No conformes con el agravio que le estaban infiriendo
el ropaje se reparten despojándolo de su dueño,
dejando el cuerpo de Cristo de las vestiduras desprovisto,
incrementando la desvergüenza de tan grande sacrilegio.
Cuelga del central madero cartel para su escarnio,
nombrándolo de los judíos rey para reírse de tal cargo,
porque no quiso Pilatos modificar lo que había dicho
en un infausto momento, acobardado y vencido.
Queriendo Cristo llegar hasta el último momento,
entregado a su futuro y sin limitar el tormento
rechaza el bebedizo para el dolor mitigado,
no acepta aquella mirra que le ofrece aquel soldado,
mas pronuncia ese ruego a su padre destinado:
¿por qué me has abandonado?; sabido ya que antes,
en Gethsemaní orando, entregó la vida a su Dios,
que fuera lo que su voluntad hubiera pensado.
Llevado de ese amor que en vida había atesorado
perdona a los criminales que muerte le estaban dando,
creía, y lo decía, que ignoraban su trabajo,
que la misericordia del Padre también llegase a esas manos,
que no les tuviera en cuenta el cumplimiento de lo mandado.
Como ni el más malvado de los acusados el tránsito hace solitario,
ni es abandonado por todos los que quieren recordarlo,
a los pies de sus maderos sufren Juan, el más amado,
y su madre inmaculada conocida por María.
Encomienda la vida del amigo a quien más amó Cristo,
entrega, como testigo y transmisor de su vida,
a quien tanto quiso el Hermano, que se hicieran compañía,
que pasaran juntos los tiempos que de su vida les quedara.
Apenas sin fuerza o resuello, ahogados los pulmones,
dejado su cuerpo caer hacia el corazón del cielo,
siente llegado el momento de su final terreno,
de partir hasta encontrarse en el de su padre Reino,
a interceder por los hombres que dejaba en aquel suelo.
Dejando en manos de Dios el más santo espíritu hecho
se rasga el velo del Templo dando a entender el duelo
y viendo como el centurión, que vio el acontecimiento,
dijera a voz por dentro que era, de Dios, el hijo verdadero.

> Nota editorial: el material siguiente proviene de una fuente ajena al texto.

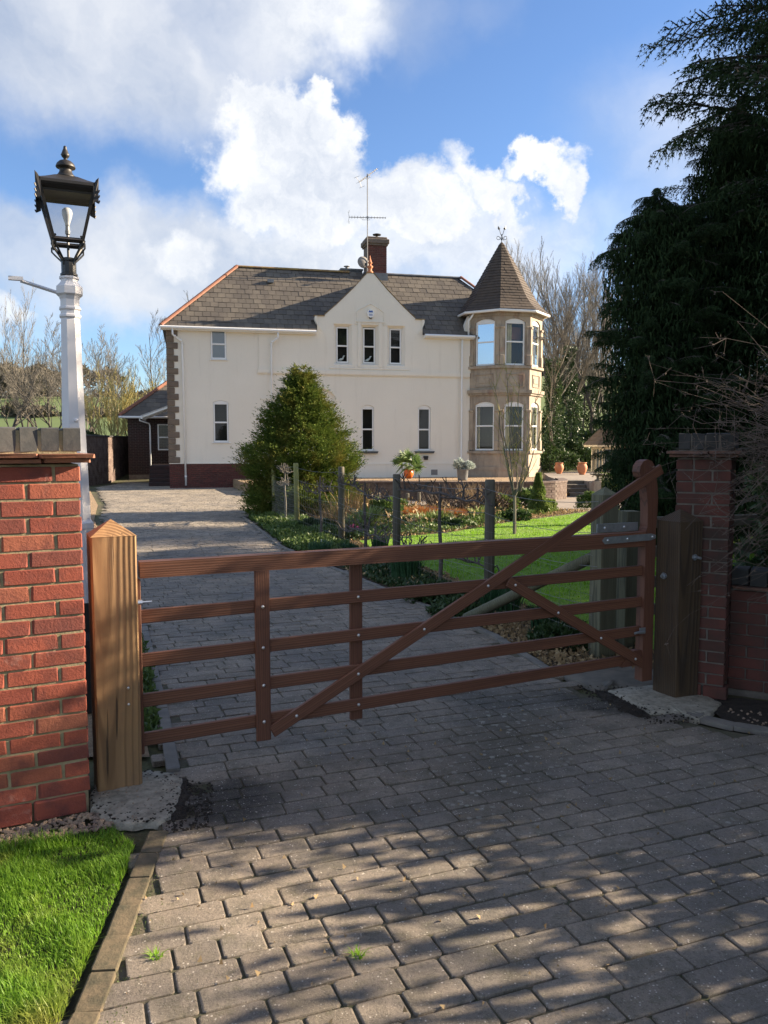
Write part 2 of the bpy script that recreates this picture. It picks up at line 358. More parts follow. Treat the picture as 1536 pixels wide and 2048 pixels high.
M = dict(
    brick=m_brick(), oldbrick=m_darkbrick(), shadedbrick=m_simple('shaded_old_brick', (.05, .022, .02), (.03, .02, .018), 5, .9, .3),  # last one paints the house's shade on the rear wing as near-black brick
    mortar=m_simple('mortar', (.38, .31, .19), (.22, .19, .11), 14, .95, .5, .006),
    oldmortar=m_simple('old_mortar', (.13, .10, .08), (.2, .16, .13), 8, .95, .3),
    terrmortar=m_simple('shade_mortar', (.17, .145, .12), (.09, .078, .065), 10, .95, .4),  # mortar darkened to paint in shade on the right pier and roadside wall
    bluebrick=m_simple('blue_brick', (.055, .058, .06), (.105, .10, .095), 11, .7, .35, .004, .4, .75),
    terracotta=m_simple('terracotta_tile', (.30, .12, .07), (.19, .085, .055), 9, .8, .3),
    darkcoping=m_simple('shade_coping', (.03, .03, .03), (.05, .047, .042), 9, .9, .3),  # coping colour lowered to carry the shade at the right pier
    darktile=m_simple('shade_tile', (.16, .075, .05), (.08, .05, .038), 9, .9, .3),  # creasing tile with the right pier's shade mixed into its colour
    ridge=m_simple('lichened_ridge', (.20, .12, .07), (.34, .23, .07), 5, .9, .3),
    pot=m_simple('terracotta_pot', (.55, .21, .09), (.47, .17, .08), 6, .7, .1),
    orange=m_simple('orange_glaze', (.75, .17, .02), (.68, .14, .02), 6, .35, 0),
    post=m_wood('gatepost_wood', (.36, .215, .10), (.27, .155, .072), (.18, .10, .045), 'z', 1, .75, True, .8),
    gate=m_wood('gate_hardwood', (.20, .082, .044), (.13, .052, .029), (.075, .030, .018), 'x', 1.0, .6, False, .3),
    gatez=m_wood('gate_hardwood_upright', (.165, .066, .037), (.11, .043, .025), (.07, .028, .017), 'z', 1.0, .6, False, .3),
    fencepost=m_wood('treated_post', (.27, .26, .09), (.34, .33, .12), (.12, .12, .05), 'z', 1.3, .85),
    oldpost=m_wood('weathered_post', (.11, .095, .075), (.17, .155, .11), (.05, .045, .035), 'z', 1.3, .9),
    oldrail=m_wood('weathered_rail', (.17, .15, .12), (.12, .11, .08), (.06, .055, .045), 'x', 1.3, .9),
    paver=m_paver(), render=m_render(), stone=m_stone(), slate=m_slate(),
    quoin=m_simple('brown_quoin', (.19, .145, .105), (.13, .10, .08), 3, .88, .3),
    shingle=m_simple('brown_shingle', (.085, .062, .044), (.055, .042, .033), 4, .8, .4),
    white=m_simple('white_pvc', (.80, .80, .79), (.77, .77, .76), 3, .35, 0),
    paint=m_simple('white_paint', (.72, .71, .73), (.66, .65, .67), 2.5, .45, .1, .002),
    iron=m_simple('black_iron', (.022, .024, .026), (.035, .034, .033), 8, .38, .1, .002),
    lantern=m_simple('lantern_metal', (.017, .016, .016), (.028, .024, .022), 9, .5, .15, .002),
    galv=m_simple('galvanised', (.42, .45, .48), (.32, .35, .38), 30, .42, .1, .001, Metallic=.7),
    alu=m_simple('grey_metal', (.28, .27, .26), (.2, .2, .2), 20, .5, 0, Metallic=.5),
    steel=m_simple('bolt_steel', (.75, .75, .74), (.65, .65, .65), 20, .3, 0, Metallic=.85),
    lead=m_simple('lead_sheet', (.14, .145, .155), (.2, .205, .21), 4, .6, .1),
    concrete=m_simple('concrete', (.42, .38, .30), (.20, .18, .14), 26, .92, .9, .01, .35, .7),
    slab=m_simple('paving_slab', (.19, .165, .13), (.12, .11, .09), 9, .9, .4),
    kerb=m_simple('edging_block', (.17, .13, .08), (.07, .065, .04), 14, .88, .6, .006),
    kerbfar=m_simple('edging_grey', (.21, .19, .16), (.14, .13, .115), 8, .88, .6, .006),
    soil=m_simple('soil', (.028, .022, .017), (.055, .042, .03), 20, .97, 1.0, .03),
    bedsoil=m_simple('bed_soil', (.06, .042, .026), (.12, .085, .05), 9, .97, 1.0, .04),
    bedding=m_simple('joint_grit', (.12, .10, .07), (.05, .055, .025), 12, .97, .8, .01),
    gravel=m_simple('tan_gravel', (.42, .30, .18), (.25, .17, .10), 22, .95, 1.0, .03),
    pebble=m_simple('pebble', (.36, .26, .17), (.16, .12, .10), 12, .85, .1),
    pathm=m_simple('path_paving', (.30, .25, .20), (.22, .185, .15), 4, .92, .5),
    field=m_simple('field_grass', (.12, .17, .035), (.085, .13, .03), .06, .95, 0),
    land=m_simple('rough_ground', (.09, .095, .035), (.06, .05, .03), 1.1, .97, .8, .05),
    lawn=m_simple('lawn_turf', (.11, .21, .015), (.16, .28, .02), 5, .95, .8, .03),
    rock=m_simple('rockery_stone', (.38, .31, .21), (.24, .19, .13), 6, .9, .5, .02),
    grass=m_leaf('grass_blade', (.11, .25, .015), (.23, .40, .04), .4, .5, (.30, .30, .07)),
    lawnblade=m_leaf('lawn_blade', (.16, .34, .012), (.25, .46, .022), .4, .6, (.24, .31, .05)),
    conifer=m_leaf('golden_conifer', (.05, .088, .018), (.15, .195, .036), .18, .8, (.19, .155, .036)),
    darkcon=m_leaf('dark_conifer', (.018, .034, .015), (.042, .066, .026), .08, 1.0),
    shrubg=m_leaf('shrub_leaf', (.06, .11, .025), (.13, .19, .045), .25, .5),
    yellowg=m_leaf('variegated_leaf', (.24, .29, .09), (.12, .19, .04), .25, .5),
    daff=m_leaf('strap_leaf', (.03, .085, .035), (.05, .12, .05), .25, .5),
    heather=m_leaf('orange_heather', (.50, .19, .05), (.30, .13, .04), .2, .8),
    dry=m_leaf('dry_stalk', (.42, .31, .17), (.27, .18, .09), .15, .9),
    ivy=m_leaf('ivy_leaf', (.025, .055, .018), (.05, .085, .025), .15, .45),
    palm=m_leaf('palm_leaf', (.10, .17, .05), (.16, .24, .07), .25, .45),
    silver=m_leaf('silver_leaf', (.5, .55, .5), (.4, .46, .42), .25, .8),
    pink=m_leaf('pink_petal', (.5, .08, .2), (.6, .15, .3), .3, .6),
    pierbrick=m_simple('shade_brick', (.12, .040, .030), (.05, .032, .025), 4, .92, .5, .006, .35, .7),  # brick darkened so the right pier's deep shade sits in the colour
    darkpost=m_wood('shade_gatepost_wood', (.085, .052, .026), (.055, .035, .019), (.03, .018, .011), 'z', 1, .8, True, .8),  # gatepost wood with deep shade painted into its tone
    bark=m_simple('bark', (.12, .105, .085), (.07, .06, .052), 5, .95, .5, .02),
    greybark=m_simple('grey_bark', (.21, .19, .155), (.12, .108, .09), 3, .95, .3, .01),
    twig=m_simple('twig', (.15, .11, .085), (.09, .068, .055), 3, .9, 0),
    willow=m_simple('willow_twig', (.42, .36, .13), (.30, .26, .10), 3, .85, 0),
    esp=m_simple('espalier_bark', (.075, .06, .055), (.12, .10, .09), 12, .9, .4, .01),
    wire=m_simple('fence_wire', (.28, .27, .25), (.2, .2, .19), 20, .5, 0, Metallic=.4),
    zinc=m_simple('zinc_planter', (.13, .14, .145), (.18, .19, .19), 7, .5, .1),
    glassd=m_glass('dark_pane', .035), glassm=m_glass('mirror_pane', .22), glassb=m_glass('sky_pane', .45, base=(.03, .06, .09), rough=.05),
    glassf=m_glass('frosted_pane', .14, base=(.06, .09, .11), rough=.25), glasst=m_glass('clear_pane', .05), glassl=m_glass('lantern_pane', .06, (.82, .84, .87)),
    bulb=m_simple('bulb_glass', (.75, .75, .73), (.7, .7, .7), 3, .25, 0),
    curtain=m_simple('cream_curtain', (.75, .66, .42), (.62, .53, .33), 7, .9, 0),
    room=m_simple('dark_room', (.018, .015, .013), (.026, .021, .018), 2, .9, 0), brown=m_simple('brown_blind', (.16, .06, .04), (.12, .045, .03), 4, .8, 0),
    blue=m_simple('blue_print', (.03, .10, .35), (.03, .10, .35), 3, .5, 0),
    blackpl=m_simple('black_plastic', (.015, .015, .016), (.02, .02, .02), 4, .5, 0),
    greyvent=m_simple('grey_vent', (.25, .23, .21), (.2, .19, .18), 30, .8, 0),
    cream=m_simple('cream_paint', (.62, .55, .42), (.56, .5, .38), 3, .6, 0),
)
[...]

Ya vienen a quebrarle las piernas para dar final bien cierto,
para no prolongar la agonía de tan lacerado cuerpo,
por ser la tradición de tan bárbaro tormento.
Mira el verdugo e inquiere, mente insana, sangrante flagelo,
y le clava la lanzada en el costado derecho
para que se cumpla la Escritura de no romper ningún hueso.

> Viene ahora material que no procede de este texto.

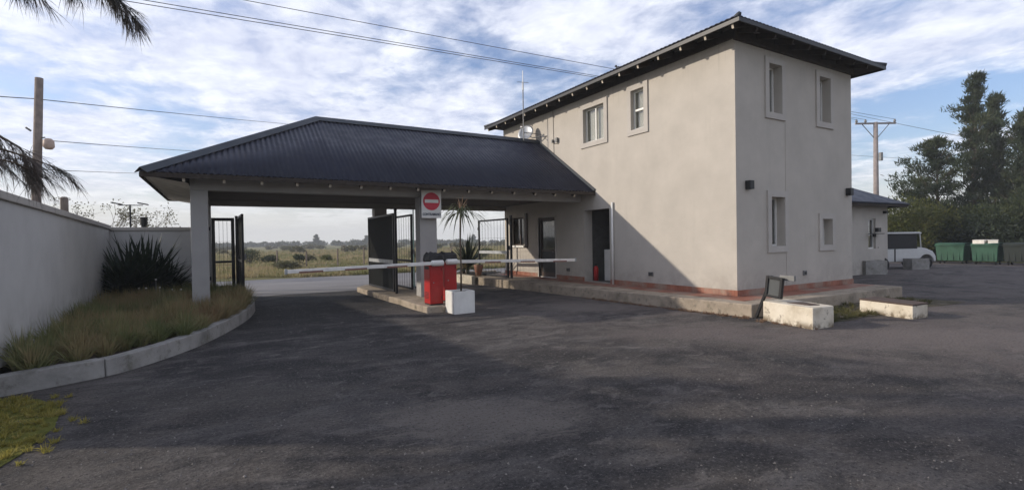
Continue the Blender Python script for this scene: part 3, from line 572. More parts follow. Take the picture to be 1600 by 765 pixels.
# ---------------- barriers
def barrier(x0, y0, dirn, length, label, sag):
    t = thing('barrier_gate', (x0 + .15, y0 + .17, .138), label, 'barrier', 'red boom barriers on the lane island')
    m = MB(); m.box(x0 + .01, x0 + .29, y0 + .01, y0 + .34, .14, .165); m.build('base_plate', 'black_plastic', t)
    m = MB(); m.box(x0, x0 + .30, y0, y0 + .35, .165, 1.075); cab = m.build('cabinet', 'red_paint', t, bevel=.014)
    m = MB(); m.box(x0 + .04, x0 + .26, y0 - .004, y0 - .001, .22, .98); m.build('access_door', 'red_paint', cab); m = MB(); m.cyl((x0 + .08, y0 - .012, .62), (x0 + .08, y0 - .004, .62), .014, 10); m.build('lock', 'chrome', cab)
    for zz_ in (.30, .90): m = MB(); m.cyl((x0 + .262, y0 - .008, zz_ - .03), (x0 + .262, y0 - .008, zz_ + .03), .007, 8); m.build('hinge', 'black_plastic', cab)
    m = MB(); m.box(x0 - .003, x0 - .0005, y0 + .05, y0 + .30, .90, .97); [m.box(x0 - .004, x0 - .0005, y0 + .07, y0 + .28, .28 + .03 * q_, .292 + .03 * q_) for q_ in range(5)]; m.build('cooling_slots', 'black_plastic', cab)
    m = MB(); V = []; r_ = random.Random(int(x0 * 100))
    for k, z in enumerate((1.02, 1.10, 1.19, 1.245)):
        e = (-.004, .012, .006, -.05)[k]
        for i in range(16):
            a = 2 * math.pi * i / 16; cx_, cy_ = math.cos(a), math.sin(a); s_ = 1 / max(abs(cx_), abs(cy_)); jj = r_.uniform(-.008, .008)
            V.append((x0 + .15 + cx_ * s_ * (.15 + e + jj), y0 + .175 + cy_ * s_ * (.175 + e + jj), z + (r_.uniform(-.02, .035) if k in (0, 3) else 0)))
    F = [(k * 16 + i, k * 16 + (i + 1) % 16, (k + 1) * 16 + (i + 1) % 16, (k + 1) * 16 + i) for k in range(3) for i in range(16)] + [tuple(48 + i for i in range(16))]
    m.add(V, F); o = m.build('hood', 'black_plastic', t); 
    m = MB(); zc = 1.035; hx = x0 + (.15 if dirn < 0 else .15); a = (hx + .12, y0 - .07, zc); b = (hx - .12, y0 - .07, zc); m.tube([(a[0] + .02, a[1], a[2]), a, b, (b[0] - .02, b[1], b[2])], [.035, .062, .062, .035], 14); m.cyl((hx, y0 - .07, zc), (hx, y0, zc), .045, 12); m.build('arm_clamp', 'white_paint', t, smooth=False, bevel=.004)
    end = hx + dirn * length; m = MB(); m.obox(((hx + dirn * .1 + end) / 2, y0 - .07, zc + sag / 2), (length - .1, .04, .072), (dirn, 0, sag / length)); arm = m.build('boom_arm', 'arm_paint', t, bevel=.008)
    m = MB(); m.obox((end + dirn * .02, y0 - .07, zc + sag), (.05, .05, .10), (dirn, 0, sag / length)); m.build('end_cap', 'dead_leaf' if False else 'galvanised', arm, bevel=.01)
    for s_ in (.30, .58, .86):
        m = MB(); m.obox((hx + dirn * length * s_, y0 - .0925, zc + sag * s_ - .024), (.42, .004, .034), (dirn, 0, sag / length)); m.build('reflective_strip', 'strip_brown', arm)
barrier(3.84, 9.93, -1, 2.92, 'nearer red barrier cabinet whose white boom reaches left across the lane', -.05)
barrier(4.34, 10.32, 1, 3.45, 'second red barrier cabinet whose white boom reaches right toward the gatehouse', -.08)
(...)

Ha muerto ya el más justo, para seguir viviendo.
Cristo muere. Y lo hace de forma consciente o, lo que es lo mismo, no niega su muerte ni se opone a ella. Ya había dicho en Gethsemaní que debía cumplirse la voluntad de Dios (cf. Lc 22, 42) y eso es lo que hace.
La voluntad de Dios era, además, la que consiste en poner en práctica la misericordia. También hace eso Cristo cuando, estando en la cruz no hizo como, por ejemplo, hacían los otros dos ladrones que, humanamente lógico, se quejaban de su situación. Muy al contrario, Jesús (cf. Lc 23, 34) pide a Dios el perdón para aquellos que lo están matando porque, en efecto (por su ceguera de corazón) no saben lo que hace. Y así pone sobre la mesa cómo debemos actuar sus discípulos a los que, en la persona del amado Juan, nos dio a su Madre como Madre nuestra.

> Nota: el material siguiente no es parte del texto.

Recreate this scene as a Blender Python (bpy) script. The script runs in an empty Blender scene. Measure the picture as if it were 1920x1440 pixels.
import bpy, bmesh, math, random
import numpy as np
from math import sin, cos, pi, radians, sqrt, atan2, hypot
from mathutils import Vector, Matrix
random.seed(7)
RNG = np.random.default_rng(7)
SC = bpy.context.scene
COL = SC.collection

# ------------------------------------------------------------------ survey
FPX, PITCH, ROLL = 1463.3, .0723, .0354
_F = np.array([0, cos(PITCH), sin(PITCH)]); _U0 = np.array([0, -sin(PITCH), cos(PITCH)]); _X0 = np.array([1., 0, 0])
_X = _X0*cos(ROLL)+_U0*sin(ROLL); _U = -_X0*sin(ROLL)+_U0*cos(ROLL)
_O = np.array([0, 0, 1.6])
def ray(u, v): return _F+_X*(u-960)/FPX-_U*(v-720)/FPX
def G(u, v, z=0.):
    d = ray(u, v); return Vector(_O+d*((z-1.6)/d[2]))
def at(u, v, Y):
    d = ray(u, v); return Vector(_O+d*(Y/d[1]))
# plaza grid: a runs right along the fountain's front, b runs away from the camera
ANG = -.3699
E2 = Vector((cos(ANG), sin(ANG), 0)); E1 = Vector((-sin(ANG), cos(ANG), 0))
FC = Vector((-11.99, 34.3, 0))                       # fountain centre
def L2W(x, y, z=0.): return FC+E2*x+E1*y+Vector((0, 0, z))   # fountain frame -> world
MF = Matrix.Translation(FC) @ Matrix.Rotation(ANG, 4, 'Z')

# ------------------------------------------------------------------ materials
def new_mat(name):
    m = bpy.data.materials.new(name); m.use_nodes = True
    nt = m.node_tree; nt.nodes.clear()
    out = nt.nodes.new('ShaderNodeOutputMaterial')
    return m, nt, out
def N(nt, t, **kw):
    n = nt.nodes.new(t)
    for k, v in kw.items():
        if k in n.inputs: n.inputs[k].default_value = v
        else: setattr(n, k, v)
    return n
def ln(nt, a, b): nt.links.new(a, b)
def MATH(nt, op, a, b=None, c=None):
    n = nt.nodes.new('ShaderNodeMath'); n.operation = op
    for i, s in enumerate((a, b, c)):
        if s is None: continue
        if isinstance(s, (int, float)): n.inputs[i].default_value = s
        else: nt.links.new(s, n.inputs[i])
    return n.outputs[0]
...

La muerte de Jesucristo es algo más que una muerte. Con ella se procura, para toda la humanidad que quiera aceptar a Cristo, la salvación eterna y, a partir de ella, el ser humano puede llamar Padre a Dios con unas consecuencias mucho más contundentes a como podía llamarlo un pueblo que tantas veces lo había traicionado.
Jesús muere y, por eso mismo, aquellos que, por miedo a los judíos se escondieron o aquellos discípulos que volvían hacia Emaús discutiendo sobre lo que pocos días antes había pasado, no supieron (velados tenían los ojos o el corazón) ver la verdad de la cruz y la importancia de aquella sangre que había derramado su Maestro.
Sin embargo, con aquella muerte se abrió la puerta de la eternidad y nosotros, los que contemplamos absortos ante tan enorme gracia de Dios lo que Cristo consintió que se la hiciera no deberíamos permitir que el demonio mudo nos dominara porque, como dice San Josemaría (Amigos de Dios, 188) “Si el demonio mudo se introduce en un alma, lo echa todo a perder; en cambio, si se le arroja fuera inmediatamente, todo sale bien, somos felices, la vida marcha rectamente: seamos siempre salvajemente sinceros, pero con prudente educación.”
¿Hay algo más sincero, más franco, que reconocer que Cristo murió en la cruz por nosotros y que lo aceptamos como hermano, como Mesías, como Dios?
Gracias Jesucristo por haber mirado a la muerte cara a cara y haber vencido al Mal.